Member Reviews
This book disappeared from my booklist before even getting halfway through it, luckily I was able to retrieve it from my list of downloads.
As a matter of fact, it is part of a trilogy, so I was still unable to reach the end. However, bit is possible to get a better se se than before on where the writer was trying to go with this.
To begin with, it started out as a medieval romance/thriller. The heroine, Princess Isabella, is the daughter of a king who stands thoroughly on the side of might and right and the church of Rome, whilst Isabella has a mission to complete on behalf of her beloved, Etienne, who is one of the Knights Templar - an organisation that is now a treasonous for in the King's eyes. Isabella is placed under house arrest in the medieval equivalent of the Tower of London.

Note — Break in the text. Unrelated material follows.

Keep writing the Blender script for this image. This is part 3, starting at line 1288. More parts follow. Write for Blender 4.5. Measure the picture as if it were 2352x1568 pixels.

Two of her loyal nuns set out to complete the mission, Fransie and Caroline. And it is the character of Fransie rather than Isabella who becomes the heroine of this tale. It is here that instead of being a thriller, things now devolve into a kind of dungeons-and-dragons mystic quest, as occult/kabbalistic sigils manifest in doorways and within churches to lead the nuns and templars to crack the code. Strange animals become familiars to help prevent the followers from falling foul to the Seven deadly sins. One character, on falling victim to the sin of gluttony, grows an insatiable and murderous maw in his abdomen, consuming one of the main characters, pride, wrath and envy trap the others at various points in the telling.
It is not clear if the time frame is set during the time of the templars, as some of the characters have what to this reader seemed to be rather inconsistently modern names.
It seems that the main heroes and heroines have to assemble seven treasures before the bad guys do. These treasures maypossibly be related to seven heavenly virtues, though Dante does not really figure here, but rather the sacred path of the Kabbala and the tetragrammaton, with its asserted links to Fibonacci's golden ratio. These forms of esoterica seem to be close to the writer's heart, a pilgrim's progress behind the entertaining action. The pacing is fast, with a wide range of characters, some of whom get killed off often and sometimes gruesomely.
The idea of the trilogy is no doubt aimed to keep the reader gasping for more. Readers can judge for themselves if this might be their thing or not.